“Se’u et rosh…” “Take a census of the whole Israelite community by the clan of its ancestral houses, listing the names, every male, head by head.
B’midbar/Numbers 1:2
The Israelites have just celebrated the first anniversary of their liberation. Sefer B’midbar, the Book of Numbers, returns our attention to the Israelite wanderings in the wilderness and opens with the command to take a census of the Israelites. Chieftains of each tribe are named to assist Moshe and Aharon in creating an accounting of those men over the age of twenty—fighting men—in each tribe who will make up the Israelite army as it sets out on its journey to the Promised Land. The Torah uses an identical formula in presenting the results of each tribe, concluding with the number of soldiers available.

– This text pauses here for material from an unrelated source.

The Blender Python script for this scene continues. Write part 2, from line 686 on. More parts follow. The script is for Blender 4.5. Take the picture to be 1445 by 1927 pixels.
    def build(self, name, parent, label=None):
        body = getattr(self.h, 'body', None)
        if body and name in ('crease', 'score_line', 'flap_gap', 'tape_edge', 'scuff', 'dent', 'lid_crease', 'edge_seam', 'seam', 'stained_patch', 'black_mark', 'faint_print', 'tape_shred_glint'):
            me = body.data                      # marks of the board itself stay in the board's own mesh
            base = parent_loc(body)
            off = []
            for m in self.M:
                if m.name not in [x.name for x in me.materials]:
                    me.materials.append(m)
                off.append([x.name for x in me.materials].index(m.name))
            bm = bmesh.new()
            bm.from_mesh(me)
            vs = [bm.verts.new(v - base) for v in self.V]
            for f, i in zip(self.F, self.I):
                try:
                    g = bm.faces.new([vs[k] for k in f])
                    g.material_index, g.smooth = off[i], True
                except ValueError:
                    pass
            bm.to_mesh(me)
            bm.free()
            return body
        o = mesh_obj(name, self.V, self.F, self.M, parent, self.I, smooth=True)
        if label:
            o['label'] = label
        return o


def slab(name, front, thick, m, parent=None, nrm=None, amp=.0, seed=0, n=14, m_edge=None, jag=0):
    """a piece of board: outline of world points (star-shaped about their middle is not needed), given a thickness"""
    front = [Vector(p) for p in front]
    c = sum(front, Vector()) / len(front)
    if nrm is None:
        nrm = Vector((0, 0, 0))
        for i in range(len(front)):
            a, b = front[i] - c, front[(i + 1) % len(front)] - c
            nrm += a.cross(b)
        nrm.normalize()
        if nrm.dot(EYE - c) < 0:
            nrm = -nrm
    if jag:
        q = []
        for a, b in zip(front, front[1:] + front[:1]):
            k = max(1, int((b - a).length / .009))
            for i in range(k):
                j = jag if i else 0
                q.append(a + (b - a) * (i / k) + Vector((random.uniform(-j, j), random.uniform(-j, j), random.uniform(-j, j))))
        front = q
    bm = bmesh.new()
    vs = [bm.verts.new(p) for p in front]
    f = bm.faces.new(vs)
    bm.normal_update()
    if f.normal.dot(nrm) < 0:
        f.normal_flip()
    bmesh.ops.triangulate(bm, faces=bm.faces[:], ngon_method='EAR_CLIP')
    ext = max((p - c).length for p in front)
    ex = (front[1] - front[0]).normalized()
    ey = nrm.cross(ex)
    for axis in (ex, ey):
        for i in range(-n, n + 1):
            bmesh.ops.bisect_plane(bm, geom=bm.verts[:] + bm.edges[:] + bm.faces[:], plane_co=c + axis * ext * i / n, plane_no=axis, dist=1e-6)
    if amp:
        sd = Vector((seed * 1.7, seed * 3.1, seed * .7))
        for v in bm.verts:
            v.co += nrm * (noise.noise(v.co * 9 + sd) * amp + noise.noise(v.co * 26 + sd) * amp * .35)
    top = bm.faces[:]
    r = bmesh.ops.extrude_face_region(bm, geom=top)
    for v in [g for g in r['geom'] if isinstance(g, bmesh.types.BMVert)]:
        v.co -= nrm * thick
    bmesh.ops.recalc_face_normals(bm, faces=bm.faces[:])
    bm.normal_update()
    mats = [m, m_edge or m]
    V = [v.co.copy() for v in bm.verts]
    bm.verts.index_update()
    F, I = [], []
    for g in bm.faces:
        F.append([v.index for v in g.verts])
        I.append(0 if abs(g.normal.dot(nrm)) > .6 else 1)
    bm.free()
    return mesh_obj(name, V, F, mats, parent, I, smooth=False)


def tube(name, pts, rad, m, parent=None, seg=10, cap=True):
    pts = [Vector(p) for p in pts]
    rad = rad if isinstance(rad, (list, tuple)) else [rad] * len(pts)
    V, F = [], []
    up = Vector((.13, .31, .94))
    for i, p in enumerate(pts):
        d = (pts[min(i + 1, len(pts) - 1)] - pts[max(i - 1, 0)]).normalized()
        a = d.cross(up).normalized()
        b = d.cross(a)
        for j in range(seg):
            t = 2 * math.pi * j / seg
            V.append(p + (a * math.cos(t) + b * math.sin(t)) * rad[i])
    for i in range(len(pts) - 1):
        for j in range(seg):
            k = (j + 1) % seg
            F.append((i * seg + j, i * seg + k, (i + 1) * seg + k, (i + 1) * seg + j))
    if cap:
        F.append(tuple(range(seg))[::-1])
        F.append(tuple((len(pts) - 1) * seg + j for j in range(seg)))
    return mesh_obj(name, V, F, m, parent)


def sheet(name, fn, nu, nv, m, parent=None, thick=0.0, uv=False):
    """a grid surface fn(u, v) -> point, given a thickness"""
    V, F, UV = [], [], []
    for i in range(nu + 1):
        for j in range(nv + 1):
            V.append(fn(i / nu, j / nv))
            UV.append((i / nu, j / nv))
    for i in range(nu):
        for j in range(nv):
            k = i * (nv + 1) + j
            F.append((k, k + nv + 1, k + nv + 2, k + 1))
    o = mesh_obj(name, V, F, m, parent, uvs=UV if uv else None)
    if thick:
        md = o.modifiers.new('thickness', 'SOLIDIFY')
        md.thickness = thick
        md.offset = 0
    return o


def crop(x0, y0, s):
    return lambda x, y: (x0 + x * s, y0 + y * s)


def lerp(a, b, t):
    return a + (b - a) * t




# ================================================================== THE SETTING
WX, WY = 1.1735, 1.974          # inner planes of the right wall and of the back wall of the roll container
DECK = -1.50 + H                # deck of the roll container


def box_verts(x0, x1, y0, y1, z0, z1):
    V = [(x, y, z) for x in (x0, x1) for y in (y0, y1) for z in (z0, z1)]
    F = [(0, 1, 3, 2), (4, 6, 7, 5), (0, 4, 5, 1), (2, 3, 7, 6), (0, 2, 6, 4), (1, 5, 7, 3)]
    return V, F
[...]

This leads to the spatial arrangement of the Israelite encampment, with three tribes designated for each side of the camp, surrounding an inner square made up of the three Levitical clans and the family of Aharon, the Kohanim. At the very center was the Mishkan, the moveable sanctuary which represented the Divine Presence in their midst.
Since transforming the Israelites from slaves to free people and a “nation of priests” represents the central mission of the entire Exodus experience even the encampment’s layout, in all its detail must serve this spiritual enterprise. There is a subtle indication of this within God’s command to count the Israelites within the verse cited at the top.
If we examine the Hebrew words above carefully, we find something quite noteworthy. The Hebrew words se’u et rosh do not translate literally as “take a census”. While understood by traditional commentators and translators through the ages to mean count the people, this expression literally means “raise the head”. What does the Torah intend by asserting that when counting the people there is also an implicit obligation to raise, or elevate, the head of every Israelite?
Rabbi Isaiah Horowitz, a late sixteenth-century Eastern European sage also known by the name of his greatest work, The Sh’lah, explains:
The Torah uses the word rosh here, for what we translated as number. The word rosh, literally head, teaches us the importance of the Jewish people, that each is a head, each is important in himself. Each Jew must accordingly feel the great responsibility he has for all of his actions, for every action of his can improve the condition of the world, or Heaven forbid, make it deteriorate.”
When connected to the census of the Israelites, this unusual usage communicates God’s hopes and aspirations for the people, an affirmation that each one of us plays a unique role in God’s world and a specific destiny to fulfill as part of the Jewish people. Building our Jewish communities entails elevating the head of every Jewish person, thereby making her/him feel valued and recognized. Being a part of the Jewish community then and today should be an uplifting experience that brings us closer to God, Torah, one another, and closer to better able to fulfill our divine destiny.